* **What to produce**: Quote word for word the lines below, beginning with the first and ending with the one that has "bm.apply_translation([1.972, -.024, .669]);". Drop the pictures.

* **Information shown**:
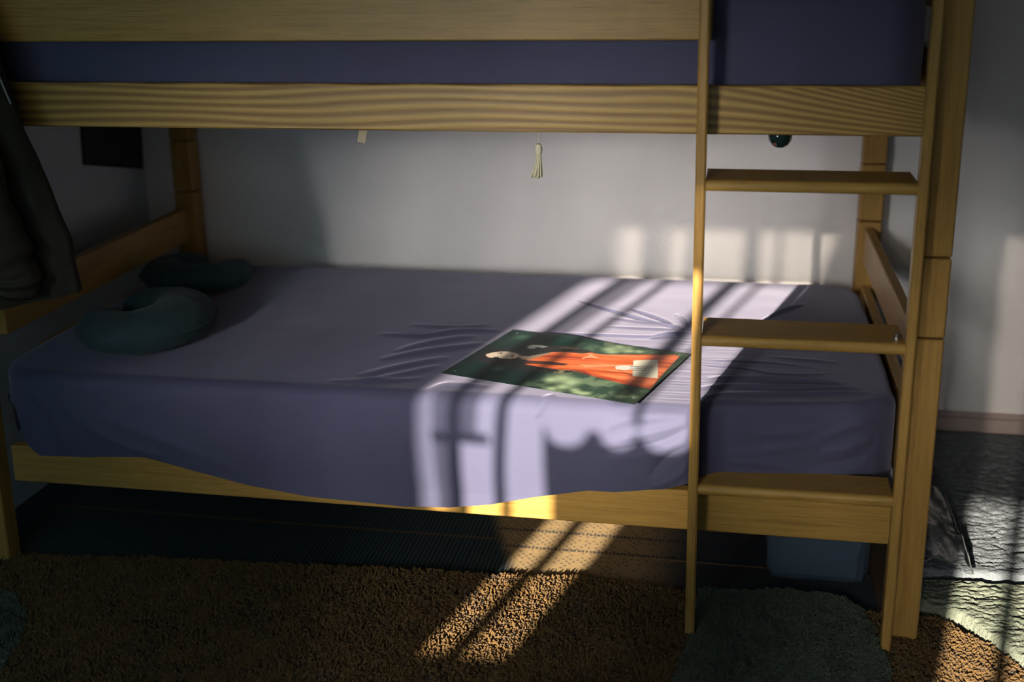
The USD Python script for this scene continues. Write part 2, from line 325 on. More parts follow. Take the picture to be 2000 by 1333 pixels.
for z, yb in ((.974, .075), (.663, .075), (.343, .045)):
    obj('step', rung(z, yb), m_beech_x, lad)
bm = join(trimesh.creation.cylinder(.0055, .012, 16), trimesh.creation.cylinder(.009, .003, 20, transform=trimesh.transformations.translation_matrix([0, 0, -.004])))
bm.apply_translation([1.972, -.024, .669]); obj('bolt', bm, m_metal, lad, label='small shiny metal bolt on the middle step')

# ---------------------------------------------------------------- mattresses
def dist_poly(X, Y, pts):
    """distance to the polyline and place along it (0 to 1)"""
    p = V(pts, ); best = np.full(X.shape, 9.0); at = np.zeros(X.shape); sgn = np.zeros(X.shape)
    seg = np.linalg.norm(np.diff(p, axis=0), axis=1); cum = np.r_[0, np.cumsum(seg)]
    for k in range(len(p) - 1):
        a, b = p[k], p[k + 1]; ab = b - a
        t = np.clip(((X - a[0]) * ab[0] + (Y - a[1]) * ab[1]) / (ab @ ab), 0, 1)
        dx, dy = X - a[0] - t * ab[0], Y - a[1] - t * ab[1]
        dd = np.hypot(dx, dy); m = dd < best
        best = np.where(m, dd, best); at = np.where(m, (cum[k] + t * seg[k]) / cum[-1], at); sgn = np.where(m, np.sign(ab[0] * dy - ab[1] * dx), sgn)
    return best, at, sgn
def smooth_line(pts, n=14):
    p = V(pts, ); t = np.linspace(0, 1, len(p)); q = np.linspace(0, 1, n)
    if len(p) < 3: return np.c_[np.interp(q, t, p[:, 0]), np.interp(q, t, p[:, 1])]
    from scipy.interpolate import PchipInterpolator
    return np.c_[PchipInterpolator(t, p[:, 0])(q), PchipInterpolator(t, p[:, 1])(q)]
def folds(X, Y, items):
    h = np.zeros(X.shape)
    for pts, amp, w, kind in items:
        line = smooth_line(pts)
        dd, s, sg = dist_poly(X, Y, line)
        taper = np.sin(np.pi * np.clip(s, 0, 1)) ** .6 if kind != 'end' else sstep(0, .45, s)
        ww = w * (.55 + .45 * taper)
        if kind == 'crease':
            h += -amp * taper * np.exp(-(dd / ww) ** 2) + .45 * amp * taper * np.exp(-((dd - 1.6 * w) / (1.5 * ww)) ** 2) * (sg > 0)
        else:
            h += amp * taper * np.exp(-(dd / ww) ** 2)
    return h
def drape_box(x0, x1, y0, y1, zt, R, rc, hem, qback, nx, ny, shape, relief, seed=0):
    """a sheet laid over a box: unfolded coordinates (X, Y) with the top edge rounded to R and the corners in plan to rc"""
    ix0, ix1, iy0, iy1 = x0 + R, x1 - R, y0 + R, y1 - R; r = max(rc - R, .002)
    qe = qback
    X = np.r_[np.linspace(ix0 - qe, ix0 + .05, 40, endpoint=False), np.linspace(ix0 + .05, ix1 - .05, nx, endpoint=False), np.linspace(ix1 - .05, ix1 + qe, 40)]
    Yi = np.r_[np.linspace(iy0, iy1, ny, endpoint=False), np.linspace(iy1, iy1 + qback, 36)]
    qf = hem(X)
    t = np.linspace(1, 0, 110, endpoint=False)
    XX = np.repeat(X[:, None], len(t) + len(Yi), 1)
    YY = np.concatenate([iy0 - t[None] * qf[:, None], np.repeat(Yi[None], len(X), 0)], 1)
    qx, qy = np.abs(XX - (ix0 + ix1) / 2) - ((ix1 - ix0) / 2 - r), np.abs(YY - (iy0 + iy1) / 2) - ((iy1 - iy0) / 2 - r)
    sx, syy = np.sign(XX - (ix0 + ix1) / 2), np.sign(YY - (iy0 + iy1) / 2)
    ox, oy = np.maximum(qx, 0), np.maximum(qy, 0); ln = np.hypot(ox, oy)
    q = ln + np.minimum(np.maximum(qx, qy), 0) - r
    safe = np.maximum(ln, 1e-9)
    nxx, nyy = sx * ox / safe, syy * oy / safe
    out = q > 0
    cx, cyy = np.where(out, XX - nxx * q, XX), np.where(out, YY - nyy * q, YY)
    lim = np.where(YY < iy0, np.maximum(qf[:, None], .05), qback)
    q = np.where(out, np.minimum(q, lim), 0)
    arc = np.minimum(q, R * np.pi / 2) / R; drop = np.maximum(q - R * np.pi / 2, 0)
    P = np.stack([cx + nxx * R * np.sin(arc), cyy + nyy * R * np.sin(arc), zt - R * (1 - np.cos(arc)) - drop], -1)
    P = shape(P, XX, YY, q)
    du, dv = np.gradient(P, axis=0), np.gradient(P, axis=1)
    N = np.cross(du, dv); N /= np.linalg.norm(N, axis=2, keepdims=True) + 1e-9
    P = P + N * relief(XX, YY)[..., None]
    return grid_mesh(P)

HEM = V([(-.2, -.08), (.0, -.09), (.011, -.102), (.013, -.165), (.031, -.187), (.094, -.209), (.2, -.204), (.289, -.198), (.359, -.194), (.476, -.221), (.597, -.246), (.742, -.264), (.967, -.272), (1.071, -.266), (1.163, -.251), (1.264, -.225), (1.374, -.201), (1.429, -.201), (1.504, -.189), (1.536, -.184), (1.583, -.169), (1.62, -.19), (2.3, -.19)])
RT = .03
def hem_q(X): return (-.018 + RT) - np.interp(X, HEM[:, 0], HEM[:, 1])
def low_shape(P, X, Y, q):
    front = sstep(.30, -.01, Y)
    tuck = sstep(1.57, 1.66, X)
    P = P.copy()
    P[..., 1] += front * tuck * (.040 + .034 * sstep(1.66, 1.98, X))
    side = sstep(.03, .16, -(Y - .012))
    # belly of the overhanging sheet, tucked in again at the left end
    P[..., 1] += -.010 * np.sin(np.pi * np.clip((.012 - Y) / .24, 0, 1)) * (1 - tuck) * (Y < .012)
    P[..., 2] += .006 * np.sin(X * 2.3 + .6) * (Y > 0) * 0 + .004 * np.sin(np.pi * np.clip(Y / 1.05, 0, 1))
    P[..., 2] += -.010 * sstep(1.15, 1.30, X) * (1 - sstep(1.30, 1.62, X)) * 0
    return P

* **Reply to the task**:
The USD Python script for this scene continues. Write part 2, from line 325 on. More parts follow. Take the picture to be 2000 by 1333 pixels.
for z, yb in ((.974, .075), (.663, .075), (.343, .045)):
    obj('step', rung(z, yb), m_beech_x, lad)
bm = join(trimesh.creation.cylinder(.0055, .012, 16), trimesh.creation.cylinder(.009, .003, 20, transform=trimesh.transformations.translation_matrix([0, 0, -.004])))
bm.apply_translation([1.972, -.024, .669]); obj('bolt', bm, m_metal, lad, label='small shiny metal bolt on the middle step')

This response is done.